Students flex their discussion muscles in a forum on diversity and identity

Vyoma Raman

Staff Writer

    After weeks of spending Flex period doing homework, taking tests, and getting help from teachers, students finally had an opportunity to discuss hot topics in and around campus.

    During Flex on Wednesday, November 8, AHS hosted its first student forum in Theater 50, which centered around diversity and cultural identity.
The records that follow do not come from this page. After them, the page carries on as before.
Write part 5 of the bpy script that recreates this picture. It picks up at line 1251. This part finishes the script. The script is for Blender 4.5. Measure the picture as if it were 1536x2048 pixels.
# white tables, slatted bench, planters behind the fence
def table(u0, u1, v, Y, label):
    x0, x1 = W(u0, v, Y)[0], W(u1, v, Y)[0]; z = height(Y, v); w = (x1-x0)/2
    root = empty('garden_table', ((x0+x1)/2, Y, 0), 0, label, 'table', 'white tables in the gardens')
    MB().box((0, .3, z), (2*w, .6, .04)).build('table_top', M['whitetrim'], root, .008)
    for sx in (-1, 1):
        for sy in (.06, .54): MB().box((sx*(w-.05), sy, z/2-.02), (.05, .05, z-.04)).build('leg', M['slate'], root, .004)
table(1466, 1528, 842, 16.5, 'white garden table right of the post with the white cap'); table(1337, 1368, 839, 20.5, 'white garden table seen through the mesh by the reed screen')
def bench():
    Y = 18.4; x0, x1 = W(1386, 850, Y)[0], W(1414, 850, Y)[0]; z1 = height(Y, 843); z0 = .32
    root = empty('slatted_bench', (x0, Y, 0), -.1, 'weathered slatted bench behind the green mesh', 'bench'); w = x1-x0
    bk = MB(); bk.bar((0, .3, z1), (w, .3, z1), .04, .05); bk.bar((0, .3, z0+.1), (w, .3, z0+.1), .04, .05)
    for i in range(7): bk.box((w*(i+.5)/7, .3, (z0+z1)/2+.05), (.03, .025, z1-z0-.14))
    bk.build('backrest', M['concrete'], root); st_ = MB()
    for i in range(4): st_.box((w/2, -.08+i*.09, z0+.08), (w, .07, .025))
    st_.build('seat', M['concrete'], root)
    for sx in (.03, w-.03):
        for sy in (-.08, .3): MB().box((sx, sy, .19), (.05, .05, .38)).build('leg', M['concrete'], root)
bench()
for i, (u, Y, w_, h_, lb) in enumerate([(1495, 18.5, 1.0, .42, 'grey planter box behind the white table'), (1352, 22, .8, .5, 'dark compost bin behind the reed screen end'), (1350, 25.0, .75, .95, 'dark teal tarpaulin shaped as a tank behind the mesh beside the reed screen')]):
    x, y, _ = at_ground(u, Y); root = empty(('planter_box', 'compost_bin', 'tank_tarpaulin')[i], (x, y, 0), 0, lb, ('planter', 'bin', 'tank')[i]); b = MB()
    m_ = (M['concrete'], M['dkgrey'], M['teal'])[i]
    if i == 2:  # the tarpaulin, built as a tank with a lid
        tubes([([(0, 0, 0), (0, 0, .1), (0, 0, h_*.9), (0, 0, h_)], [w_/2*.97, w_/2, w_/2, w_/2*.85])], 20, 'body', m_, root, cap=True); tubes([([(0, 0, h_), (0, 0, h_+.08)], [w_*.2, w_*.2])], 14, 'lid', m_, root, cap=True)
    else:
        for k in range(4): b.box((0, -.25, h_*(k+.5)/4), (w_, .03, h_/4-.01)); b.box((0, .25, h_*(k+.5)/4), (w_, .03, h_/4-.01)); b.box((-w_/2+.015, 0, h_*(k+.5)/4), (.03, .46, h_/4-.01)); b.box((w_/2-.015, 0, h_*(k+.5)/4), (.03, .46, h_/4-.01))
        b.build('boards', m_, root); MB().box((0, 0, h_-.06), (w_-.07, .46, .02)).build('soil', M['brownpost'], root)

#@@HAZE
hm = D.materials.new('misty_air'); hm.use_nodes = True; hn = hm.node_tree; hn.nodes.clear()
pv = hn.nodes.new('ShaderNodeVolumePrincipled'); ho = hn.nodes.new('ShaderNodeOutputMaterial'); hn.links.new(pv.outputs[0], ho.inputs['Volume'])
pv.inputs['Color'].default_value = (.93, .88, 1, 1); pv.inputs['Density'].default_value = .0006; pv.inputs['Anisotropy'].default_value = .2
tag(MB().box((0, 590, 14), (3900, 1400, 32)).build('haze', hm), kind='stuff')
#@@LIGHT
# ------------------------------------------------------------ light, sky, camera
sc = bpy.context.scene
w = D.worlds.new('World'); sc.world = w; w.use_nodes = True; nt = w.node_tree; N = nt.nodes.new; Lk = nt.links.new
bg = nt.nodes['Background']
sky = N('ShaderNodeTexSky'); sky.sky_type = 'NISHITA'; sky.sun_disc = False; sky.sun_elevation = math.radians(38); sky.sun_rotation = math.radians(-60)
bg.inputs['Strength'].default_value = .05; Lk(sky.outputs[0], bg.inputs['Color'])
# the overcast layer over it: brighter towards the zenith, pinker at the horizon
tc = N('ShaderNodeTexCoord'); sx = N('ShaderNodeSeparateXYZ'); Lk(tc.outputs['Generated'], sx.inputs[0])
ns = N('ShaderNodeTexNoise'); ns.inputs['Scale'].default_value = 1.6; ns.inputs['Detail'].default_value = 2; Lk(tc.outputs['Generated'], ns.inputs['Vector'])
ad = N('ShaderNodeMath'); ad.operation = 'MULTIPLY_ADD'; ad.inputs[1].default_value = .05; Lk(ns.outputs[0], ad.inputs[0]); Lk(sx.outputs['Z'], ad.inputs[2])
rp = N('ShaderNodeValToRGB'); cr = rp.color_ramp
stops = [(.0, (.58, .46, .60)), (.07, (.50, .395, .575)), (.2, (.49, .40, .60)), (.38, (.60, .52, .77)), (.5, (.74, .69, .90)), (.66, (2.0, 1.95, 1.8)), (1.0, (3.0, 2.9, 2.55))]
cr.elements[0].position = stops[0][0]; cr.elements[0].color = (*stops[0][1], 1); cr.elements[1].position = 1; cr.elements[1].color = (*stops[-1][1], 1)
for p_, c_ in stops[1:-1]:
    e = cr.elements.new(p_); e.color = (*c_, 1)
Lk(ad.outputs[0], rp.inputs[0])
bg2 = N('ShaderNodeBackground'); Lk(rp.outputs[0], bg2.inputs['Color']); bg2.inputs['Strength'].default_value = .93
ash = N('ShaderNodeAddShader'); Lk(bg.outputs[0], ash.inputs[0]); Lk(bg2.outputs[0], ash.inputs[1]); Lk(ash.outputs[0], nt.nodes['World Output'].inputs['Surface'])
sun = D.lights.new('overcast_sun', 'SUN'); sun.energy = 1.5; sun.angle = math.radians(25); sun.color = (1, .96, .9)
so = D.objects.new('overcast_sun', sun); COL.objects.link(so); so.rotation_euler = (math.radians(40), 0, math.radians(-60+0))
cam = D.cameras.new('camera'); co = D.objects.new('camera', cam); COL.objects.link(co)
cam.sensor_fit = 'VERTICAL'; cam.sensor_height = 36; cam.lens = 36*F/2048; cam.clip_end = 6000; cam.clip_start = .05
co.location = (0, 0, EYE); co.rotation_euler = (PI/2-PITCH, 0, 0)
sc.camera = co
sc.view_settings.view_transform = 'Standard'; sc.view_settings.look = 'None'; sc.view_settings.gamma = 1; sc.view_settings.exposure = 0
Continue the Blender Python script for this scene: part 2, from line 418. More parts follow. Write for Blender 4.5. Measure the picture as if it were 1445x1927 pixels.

One of the goals of the forum was to foster mutual respect and awareness, allowing people to contribute their ideas on certain topics in a safe environment.

    “I’ve always been a fan of discussing ‘taboo’ or ‘controversial’ topics,” said Alina Reyes (12), one of the presenters at the forum. “I felt like being a speaker would allow me to hear lots of different viewpoints and experiences.”

    Fremont Union School District released guidelines earlier in the school year for identity-related discussions to be implemented in all schools, but AHS Leadership had come up with the idea for the forums before that.

    “I wanted to do something philosophical [for the forum], like a socratic seminar,” ASB Chief Justice Branden Bayani (12) said. “But the district wanted more of one that focused on students’ thoughts and feelings.”

    Nevertheless, the speakers did a good job of keeping the discussion open and flexible for all students.

    “We wanted to focus the discussion on the attendees and let them take the conversation where they felt it should go,” said Reyes.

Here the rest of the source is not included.